-- DATA SECTION --
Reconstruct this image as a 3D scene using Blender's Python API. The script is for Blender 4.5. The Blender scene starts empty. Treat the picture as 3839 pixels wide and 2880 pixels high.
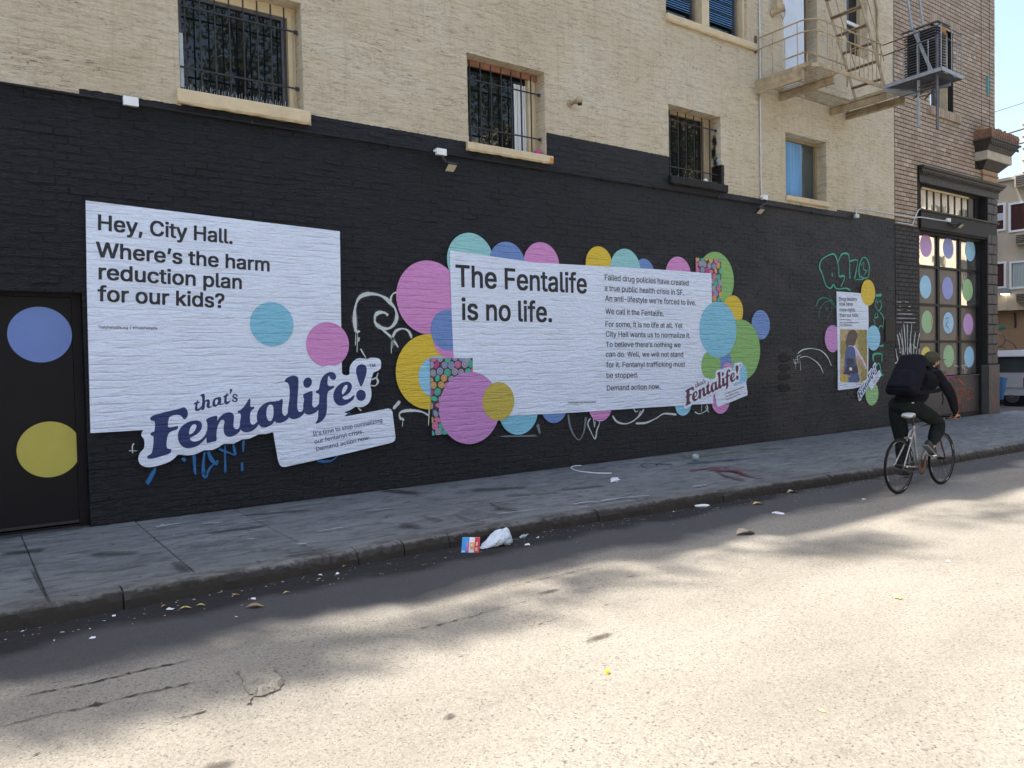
import bpy, math, random
import numpy as np
from mathutils import Vector, Matrix
from mathutils.geometry import tessellate_polygon, delaunay_2d_cdt

random.seed(11)
rnd = random.random
U = random.uniform
PI = math.pi
S = bpy.context.scene
COL = S.collection

# ---------------------------------------------------------------- camera
CAM_H, CAM_D = 1.70, 8.61
F_PX = 2914.15
RV = Vector((0.81112553, -0.58449554, -0.02098425))
UV = Vector((0.03478927, 0.01240135, 0.99931772))
WV = Vector((0.58383652, 0.81130215, -0.03039323))
CAM = Vector((0, -CAM_D, CAM_H))
cd = bpy.data.cameras.new('camera')
cam = bpy.data.objects.new('camera', cd)
COL.objects.link(cam)
cd.sensor_width = 36.0
cd.lens = 36.0 * F_PX / 3839.0
cd.clip_start, cd.clip_end = 0.05, 2000
cam.matrix_world = Matrix(((RV.x, UV.x, -WV.x, CAM.x), (RV.y, UV.y, -WV.y, CAM.y), (RV.z, UV.z, -WV.z, CAM.z), (0, 0, 0, 1)))
S.camera = cam

# ---------------------------------------------------------------- world, sun, exposure
SUN_AZ, SUN_EL = math.radians(-40), math.radians(66.5)
w = bpy.data.worlds.new('World')
S.world = w
w.use_nodes = True
wn = w.node_tree
sky = wn.nodes.new('ShaderNodeTexSky')
sky.sky_type = 'NISHITA'
sky.sun_disc = False
sky.sun_elevation = SUN_EL
sky.sun_rotation = SUN_AZ
sky.air_density, sky.dust_density, sky.ozone_density = 1.3, 3.5, 0.6
wn.links.new(sky.outputs[0], wn.nodes['Background'].inputs[0])
wn.nodes['Background'].inputs[1].default_value = 0.15
sl = bpy.data.lights.new('sun', 'SUN')
sl.energy = 5.0
sl.angle = math.radians(0.95)
sl.color = (1.0, 0.93, 0.82)
so = bpy.data.objects.new('sun', sl)
COL.objects.link(so)
sd = Vector((math.sin(SUN_AZ) * math.cos(SUN_EL), math.cos(SUN_AZ) * math.cos(SUN_EL), math.sin(SUN_EL)))
so.rotation_euler = (-sd).to_track_quat('-Z', 'Y').to_euler()
so.location = sd * 60
S.view_settings.view_transform = 'Standard'
S.view_settings.look = 'None'
S.view_settings.gamma = 1
S.view_settings.use_curve_mapping = False
S.view_settings.exposure = 1.18
S.render.engine = 'CYCLES'
S.cycles.use_denoising = True
S.cycles.max_bounces = 6
S.cycles.diffuse_bounces = 3
S.cycles.glossy_bounces = 3
S.cycles.transparent_max_bounces = 12
S.cycles.caustics_reflective = False
S.cycles.caustics_refractive = False

# ---------------------------------------------------------------- where a photo point lies in the place
def _ray(x, y):
    return WV * F_PX + RV * (x - 1919.5) - UV * (y - 1440)
def T(x, y, Y=0.0):
    """the point (x, z) of the plane y = Y seen at a photo pixel"""
    d = _ray(x, y)
    t = (CAM_D + Y) / d.y
    return (d.x * t, CAM_H + d.z * t)
def G(x, y, z=0.0):
    """the point (x, y) of the level z seen at a photo pixel"""
    d = _ray(x, y)
    t = (z - CAM_H) / d.z
    return (d.x * t, d.y * t - CAM_D)
def crop(ox, oy, s):
    return lambda x, y: (ox + x / s, oy + y / s)
cB = crop(1250, 850, 1.952)
cC = crop(2150, 850, 2.0741)
cD = crop(2900, 900, 2.37)
cA = crop(250, 700, 2.0109)
cL = crop(450, 1250, 2.0109)
cP = crop(500, 1380, 4.1475)
cQ = crop(600, 1380, 4.3667)
cR = crop(1000, 1300, 3.95)
c3 = crop(2400, 0, 2.212)
c4 = crop(3200, 0, 3.457)
c5 = crop(3200, 480, 3.457)
c6 = crop(3200, 960, 3.457)
c7 = crop(3200, 1300, 2.765)
cF = crop(2600, 0, 2.765)
cG = crop(1300, 1050, 3.0175)
cW = crop(650, 0, 3.4567)
cE = crop(0, 1900, 1.693)
cK = crop(0, 2380, 2.765)
cU = crop(2100, 1650, 2.602)

# ---------------------------------------------------------------- materials
MATS = {}
def new_mat(name):
    m = bpy.data.materials.new(name)
    m.use_nodes = True
    nt = m.node_tree
    b = nt.nodes['Principled BSDF']
    MATS[name] = m
    return m, nt, b
def N(nt, t, **kw):
    n = nt.nodes.new(t)
    for k, v in kw.items():
        setattr(n, k, v)
    return n
def pos(nt, sx=1, sy=1, sz=1):
    g = N(nt, 'ShaderNodeNewGeometry')
    mp = N(nt, 'ShaderNodeMapping')
    mp.inputs['Scale'].default_value = (sx, sy, sz)
    nt.links.new(g.outputs['Position'], mp.inputs[0])
    return mp.outputs[0]
def noise(nt, vec, scale, detail=4, rough=0.55, dist=0):
    n = N(nt, 'ShaderNodeTexNoise')
    n.inputs['Scale'].default_value = scale
    n.inputs['Detail'].default_value = detail
    n.inputs['Roughness'].default_value = rough
    n.inputs['Distortion'].default_value = dist
    nt.links.new(vec, n.inputs['Vector'])
    return n.outputs['Fac']
def ramp(nt, fac, stops, interp='LINEAR'):
    r = N(nt, 'ShaderNodeValToRGB')
    r.color_ramp.interpolation = interp
    e = r.color_ramp.elements
    while len(e) > 1:
        e.remove(e[0])
    e[0].position, e[0].color = stops[0][0], col4(stops[0][1])
    for p, c in stops[1:]:
        x = e.new(p)
        x.color = col4(c)
    nt.links.new(fac, r.inputs[0])
    return r.outputs[0]
def col4(c):
    if isinstance(c, (int, float)):
        return (c, c, c, 1)
    return (c[0], c[1], c[2], 1)
def mth(nt, op, a, b=None, c=None, clamp=False):
    n = N(nt, 'ShaderNodeMath', operation=op)
    n.use_clamp = clamp
    for i, v in enumerate((a, b, c)):
        if v is None:
            continue
        if isinstance(v, (int, float)):
            n.inputs[i].default_value = v
        else:
            nt.links.new(v, n.inputs[i])
    return n.outputs[0]
def mix(nt, fac, a, b, mode='MIX'):
    n = N(nt, 'ShaderNodeMix', data_type='RGBA', blend_type=mode)
    for i, v in ((0, fac), (6, a), (7, b)):
        if isinstance(v, (int, float)) and i == 0:
            n.inputs[0].default_value = v
        elif isinstance(v, (tuple, list, int, float)):
            n.inputs[i].default_value = col4(v)
        else:
            nt.links.new(v, n.inputs[i])
    return n.outputs[2]
def bump(nt, b, h, strength=0.5, dist=0.01):
    n = N(nt, 'ShaderNodeBump')
    n.inputs['Strength'].default_value = strength
    n.inputs['Distance'].default_value = dist
    nt.links.new(h, n.inputs['Height'])
    nt.links.new(n.outputs[0], b.inputs['Normal'])
def sxyz(nt):
    g = N(nt, 'ShaderNodeNewGeometry')
    s = N(nt, 'ShaderNodeSeparateXYZ')
    nt.links.new(g.outputs['Position'], s.inputs[0])
    return s.outputs
def plain(name, c, rough=0.6, metal=0.0, var=0.12, scale=6, bmp=0.0, bscale=40, spec=0.5, stretch=(1, 1, 1)):
    """one colour with grain, slight patchiness and fine relief"""
    m, nt, b = new_mat(name)
    v = pos(nt, *stretch)
    f = noise(nt, v, scale, 5, 0.6)
    lo = tuple(x * (1 - var) for x in c)
    hi = tuple(min(1, x * (1 + var)) for x in c)
    nt.links.new(ramp(nt, f, [(0.3, lo), (0.7, hi)]), b.inputs['Base Color'])
    b.inputs['Roughness'].default_value = rough
    b.inputs['Metallic'].default_value = metal
    b.inputs['Specular IOR Level'].default_value = spec
    if bmp:
        bump(nt, b, noise(nt, v, bscale, 4, 0.6), bmp, 0.004)
    return m
COURSE = 0.079
def course_relief(nt):
    """height of thick paint or pasted paper over brick courses"""
    o = sxyz(nt)
    wob = noise(nt, pos(nt, 3.0, 1, 6.0), 1.0, 3, 0.6)
    z = mth(nt, 'ADD', o[2], mth(nt, 'MULTIPLY', mth(nt, 'SUBTRACT', wob, 0.5), 0.05))
    fr = mth(nt, 'FRACT', mth(nt, 'DIVIDE', z, COURSE))
    d = mth(nt, 'ABSOLUTE', mth(nt, 'SUBTRACT', fr, 0.5))
    line = mth(nt, 'SMOOTH_MIN', mth(nt, 'MULTIPLY', mth(nt, 'SUBTRACT', 0.5, d), 6.0), 1.0, 0.3)
    amp = ramp(nt, noise(nt, pos(nt, 1.6, 1, 5.0), 1.3, 3, 0.6), [(0.42, 0.0), (0.60, 1.0)])
    a = mth(nt, 'MULTIPLY', mth(nt, 'SUBTRACT', line, 1.0), amp)
    drag = noise(nt, pos(nt, 2.2, 1, 11), 1.8, 5, 0.55, 0.7)
    blob = noise(nt, pos(nt, 7, 1, 12), 2.6, 3, 0.55)
    h = mth(nt, 'ADD', mth(nt, 'MULTIPLY', a, 0.75), mth(nt, 'ADD', mth(nt, 'MULTIPLY', drag, 2.4), mth(nt, 'MULTIPLY', blob, 0.8)))
    return h
def paper(name, c, dirt=0.0, rough=0.55, relief=0.6):
    m, nt, b = new_mat(name)
    f = noise(nt, pos(nt, 0.9, 1, 1.6), 1.2, 5, 0.6)
    base = ramp(nt, f, [(0.3, tuple(x * 0.93 for x in c)), (0.75, c)])
    worn = ramp(nt, noise(nt, pos(nt, 3, 1, 22), 2.4, 6, 0.7, 0.8), [(0.585, 0.0), (0.66, 1.0)])
    base = mix(nt, mth(nt, 'MULTIPLY', worn, 0.20 + dirt), base, tuple(x * 0.35 for x in c))
    grey = ramp(nt, noise(nt, pos(nt, 1.3, 1, 4), 1.6, 4, 0.6), [(0.5, 0.0), (0.8, 1.0)])
    base = mix(nt, mth(nt, 'MULTIPLY', grey, 0.10 + dirt * 0.5), base, (0.25, 0.22, 0.28))
    cr = noise(nt, pos(nt, 1.8, 1, 12), 1.5, 5, 0.60, 1.1)
    base = mix(nt, ramp(nt, mth(nt, 'ABSOLUTE', mth(nt, 'SUBTRACT', cr, 0.54)), [(0.0, 0.26), (0.010, 0.0)]), base, tuple(x * 0.45 for x in c))
    nt.links.new(base, b.inputs['Base Color'])
    b.inputs['Roughness'].default_value = rough
    bump(nt, b, course_relief(nt), relief * 0.95, 0.020)
    return m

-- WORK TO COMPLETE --
State the count of lines holding the string "scene" in the listing above, and nothing else.

-- WRITTEN RESPONSE --
2